• Direction:
Omit every picture, and retype the lines that run from the beginning of the data below through the line containing "tag(o, 'dark cable", inclusive.

• Data lines:
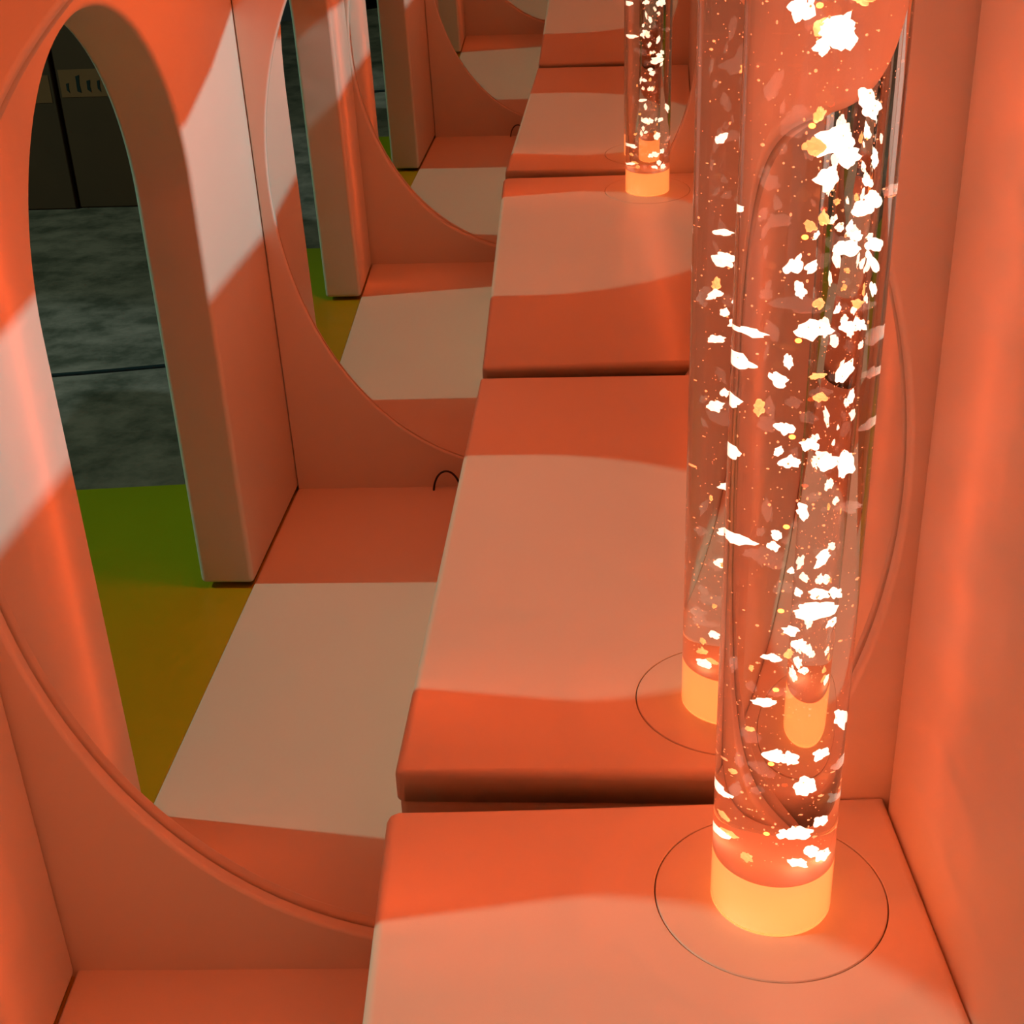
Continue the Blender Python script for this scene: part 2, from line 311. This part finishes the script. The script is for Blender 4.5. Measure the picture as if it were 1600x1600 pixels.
# ------------------------------------------------------------------ cables
pts = []
for k in range(25):
    t = k/24; a = math.pi*t
    pts.append((0.405-0.037*math.cos(a), -D+0.018+0.004*math.sin(a)+0.0, -0.012+0.069*math.sin(a)))
o = from_bm('cable_loop', tube_along(pts, 0.0028), CABLE, smooth=True)
tag(o, 'thin black cable loop poking up at the foot of the opposite wall beside the seat', 'cable')
pts = [(-3.2+0.07*k, -2.72-0.10*math.sin(k*0.16+0.6)-0.00*k, -0.06) for k in range(50)]
o = from_bm('floor_cable', tube_along(pts, 0.007), CABLE, smooth=True)
tag(o, 'dark cable lying across the grey hall floor beyond the green mat', 'cable')

# ------------------------------------------------------------------ cartons in the hall
def carton(x0, x1, y0, y1, z0, z1, label, marks):
    c = empty('carton', ((x0+x1)/2, (y0+y1)/2, z0)); tag(c, label, 'carton', 'dark cartons in the hall')
    ox, oy = (x0+x1)/2, (y0+y1)/2
    o = from_bm('carton_body', box_bm(x0-ox, x1-ox, y0-oy, y1-oy, 0, z1-z0), CARTON, c); bevel(o, 0.01, 2)
    o = from_bm('carton_tape', box_bm(x0-ox+0.02, x1-ox-0.02, y1-oy+0.0005, y1-oy+0.002, (z1-z0)*0.40, (z1-z0)*0.40+0.13), TAPE, c)
    if marks:                                       # worn, unreadable dark marks along the band
        for k in range(11):
            a = x0-ox+0.05+k*(x1-x0-0.12)/11; h = random.uniform(.04, .085); zz = (z1-z0)*0.40+0.02; w_ = random.uniform(.012, .03)
            pr = prism_bm([(a, zz+random.uniform(0, .02)), (a+w_, zz), (a+w_*.8, zz+h*.5), (a+w_*1.1, zz+h), (a+w_*.1, zz+h*.93)], y1-oy+0.0025, y1-oy+0.004, 1)
            from_bm('print_mark', pr, INK, c)
carton(-2.75, -1.845, -5.75, -5.0, -0.065, 1.25, 'dark carton at the hall\'s far side, left one in the mirror', False)
carton(-1.84, -1.15, -5.85, -5.02, -0.065, 1.30, 'dark carton with a printed band at the hall\'s far side, right one in the mirror', True)

for o in S.objects:
    if o.type == 'MESH':
        ms = [m.name for m in o.data.materials]
        if 'acrylic_clear' in ms or 'water_clear' in ms: o.cycles.is_caustics_caster = True
        else: o.cycles.is_caustics_receiver = True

• Solution to this problem:
Continue the Blender Python script for this scene: part 2, from line 311. This part finishes the script. The script is for Blender 4.5. Measure the picture as if it were 1600x1600 pixels.
# ------------------------------------------------------------------ cables
pts = []
for k in range(25):
    t = k/24; a = math.pi*t
    pts.append((0.405-0.037*math.cos(a), -D+0.018+0.004*math.sin(a)+0.0, -0.012+0.069*math.sin(a)))
o = from_bm('cable_loop', tube_along(pts, 0.0028), CABLE, smooth=True)
tag(o, 'thin black cable loop poking up at the foot of the opposite wall beside the seat', 'cable')
pts = [(-3.2+0.07*k, -2.72-0.10*math.sin(k*0.16+0.6)-0.00*k, -0.06) for k in range(50)]
o = from_bm('floor_cable', tube_along(pts, 0.007), CABLE, smooth=True)
tag(o, 'dark cable lying across the grey hall floor beyond the green mat', 'cable')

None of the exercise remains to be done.